Mein Gott, wir haben uns an dich gewöhnt!

Das ist seit meinen Ferientagen letzte Woche das wichtigste Gebet geworden. Begegnet bin ich ihm bei der Lektüre des Buches «Reboot. Jetzt mehr Kirche wagen» des Deutsch-Schweizer Gemeindeleiters Christian Kelter. Mein Gott, wir haben uns an dich gewöhnt! Dieser ungewohnte Schrei zu Gott hängt an einem Wegkreuz.

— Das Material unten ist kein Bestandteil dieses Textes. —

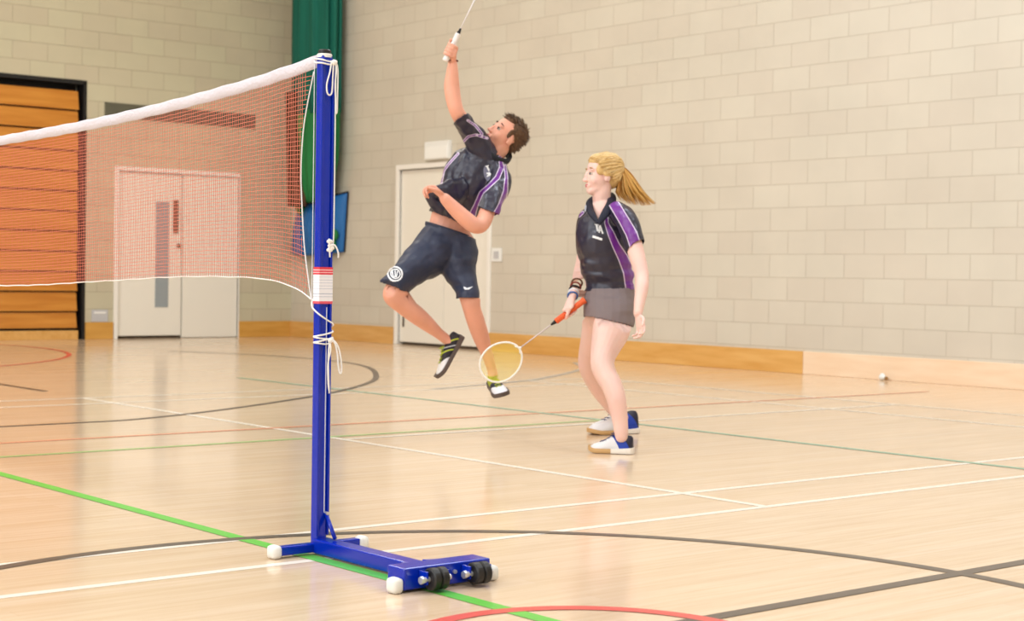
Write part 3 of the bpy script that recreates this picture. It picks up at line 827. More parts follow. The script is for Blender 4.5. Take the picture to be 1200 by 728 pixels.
class Head:
    def __init__(s, C, F, U, k=1.0):
        s.C = V(C); s.F = V(F).normalized(); s.U = (V(U) - s.F * V(U).dot(s.F)).normalized(); s.S = s.F.cross(s.U); s.k = k
    def p(s, f, sd, u): return s.C + (s.F * f + s.S * sd + s.U * u) * s.k
    def e(s, g, f, sd, u, rf, rs, ru, tilt=0, nu=20, nv=14):
        F = s.F; U = s.U
        if tilt:
            a = math.radians(tilt); F, U = F * math.cos(a) + U * math.sin(a), U * math.cos(a) - F * math.sin(a)
        g.ell(s.p(f, sd, u), (rf * s.k, rs * s.k, ru * s.k), (F, s.S, U), nu, nv)
    def skin(s, g, nose=1.0):
        s.e(g, -.012, 0, .030, .094, .074, .084, nu=32, nv=20)
        s.e(g, .022, 0, -.018, .066, .062, .082, nu=28, nv=18)
        s.e(g, .055, 0, -.088, .030, .028, .022)
        s.e(g, .014, 0, -.066, .058, .052, .040, -14)
        for q in (-1, 1):
            s.e(g, .052, q * .034, -.032, .026, .024, .028)
            s.e(g, -.004, q * .074, -.012, .017, .008, .031, -12)
            s.e(g, .004, q * .076, -.030, .010, .007, .012)
            s.e(g, .069, q * .030, .021, .013, .022, .0075)
            s.e(g, .097, q * .0095, -.036, .009, .007, .007)
        s.e(g, .090 + .003 * nose, 0, -.012, .010, .0085, .028, 24 * nose)
        s.e(g, .097 + .010 * nose, 0, -.033, .0110, .0105, .010)
        s.e(g, .080, 0, -.062, .010, .022, .018)
    def extras(s, parent, iris, brow, lip, es=.86):
        for q in (-1, 1):
            g = G(); s.e(g, .0715, q * .031, .001, .0125, .0115 * es, .0105 * es); e_ = g.make('eye', MT['eye'], parent, smooth=True)
            g = G(); s.e(g, .0800, q * .031, .001, .0064, .0068, .0068); g.make('iris', iris, e_, smooth=True)
            g = G(); P = [s.p(.082 - .014 * abs(t) ** 1.5, q * (.031 + .018 * t), .0285 + .004 * (1 - t * t) - .002 * t) for t in (-1, -.5, 0, .5, 1)]
            g.tube(P, [.0018, .0034, .0036, .003, .0014], 6); g.make('eyebrow', brow, parent, smooth=True)
            g = G(); P = [s.p(.0845 - .009 * abs(t) ** 1.6, q * (.031 + .0145 * t), .001 + .0080 * (1 - t * t)) for t in (-1, -.5, 0, .5, 1)]
            g.tube(P, [.0009, .0020, .0022, .0020, .0009], 5); g.make('eyelash', brow, parent, smooth=True)
        g = G(); P = [s.p(.0905 - .016 * abs(t) ** 1.7, .023 * t, -.0585 + .003 * abs(t)) for t in (-1, -.6, -.25, 0, .25, .6, 1)]
        g.tube(P, [.0012, .0030, .0036, .0030, .0036, .0030, .0012], 6); g.make('upper_lip', lip, parent, smooth=True)
        g = G(); P = [s.p(.0895 - .017 * abs(t) ** 1.7, .021 * t, -.0665 + .005 * abs(t) ** 2) for t in (-1, -.6, 0, .6, 1)]
        g.tube(P, [.0012, .0036, .0044, .0036, .0012], 6); g.make('lower_lip', lip, parent, smooth=True)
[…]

Was dem Glauben im Wege steht
Mein Gott, wir haben uns an dich gewöhnt! Das ist das Schlimmste, was im Glaubensleben passieren kann. Wir hören Gottes Wort und sagen am Schluss selbstverständlich «Dank sei Gott!» oder «Lob sei dir. Christus!». Dabei haben wir gar nicht hingehört. Wir empfangen das Sakrament der Eucharistie und erschrecken nicht vor Ergriffenheit, dass Gott selbst sich uns in einem kleinen Stück Brot anvertraut. Wir ‘verrichten’ unsere Gebete und haben es dann erledigt, und sind mit diesem uns immer wieder überraschenden Gott gar nicht in Beziehung getreten.
Ein Gebet, das bewegt
Mein Gott, wir haben uns an dich gewöhnt! Dieses kurze Gebet bewegt mich. Ich schreie es zum Himmel, wenn ich merke, dass ich beim täglichen Gebet nicht in die Tiefe gehe. Dann wird mein Gebet plötzlich zum spannenden Dialog mit dem größten Geheimnis unseres Lebens. Wenn es bei der Eucharistiefeier einfach losgeht wie immer und ich gar nicht dabei bin, sage ich aus tiefstem Herzen: Mein Gott, wir haben uns an dich gewöhnt! Und dann passiert etwas mit mir. Und wie dankbar bin ich, dass ich in St. Gerold immer wieder Eucharistie feiern darf zusammen mit Menschen, die sich nicht an Gott gewöhnt haben.
Uns herausfordern lassen
Die Gewöhnung an Gott ist Gift. Das erlebe ich leider auch in Gottesdiensten, die zum Davonlaufen sind. Alles läuft wie immer, aber es lebt nicht. Schlimm ist es für uns Insider, wenn wir das nicht mehr merken. Nicht wenige Menschen, die die Kirche verlassen haben, sind deswegen gegangen. Begegnungen mit ihnen lassen mich draußen oft mehr erfahren, dass Gott überrascht. Künstlerinnen und Künstler auch in unserer Zeit haben den Mut, ihre Erfahrungen mit dem tiefsten Geheimnis unseres Lebens in Wort, Bild, Skulptur oder Musik zum Ausdruck zu bringen. In der von mir herausgegebenen Zeitschrift „Gemeinsam glauben“ war in einem modernen Gemälde von Jaroslaw Drazil Jesus in Unterhose abgebildet. Eine nur mit dem Vornamen unterschriebene Zuschrift äußerte dazu ihre große Verärgerung. In einem Punkt muss ich der Person recht geben: Vor 2000 Jahren gab es noch keine Unterhosen. Aber das Kunstwerk will nicht etwas darstellen, wie es vor vielen Jahrhunderten war, sondern wie es jetzt ist. Heute ist Jesus bei uns. Ob die Frau zufrieden ist, wenn wir Jesus nächstes Mal ohne Unterhose abbilden?
Aufruf an Künstlerinnen und Künstler
Ich freue mich, wenn auch unsere Wegkreuze bald einmal den Weg aus dem 19. Jahrhundert ins 21. Jahrhundert finden. Dann werden sie uns nicht mehr so sehr zum Hockenbleiben einladen, sondern zum mutigen Weitergehen. Denn gesucht sind heute nicht Besserwissende, die mit vollem Einsatz dafür sorgen, dass alles so bleibt, wie es immer war. Gesucht sind Gott-Suchende, die miteinander auf dem Weg sind und sich überraschen lassen. Das ist es auch, was Papst Franziskus mit Synodalität meint.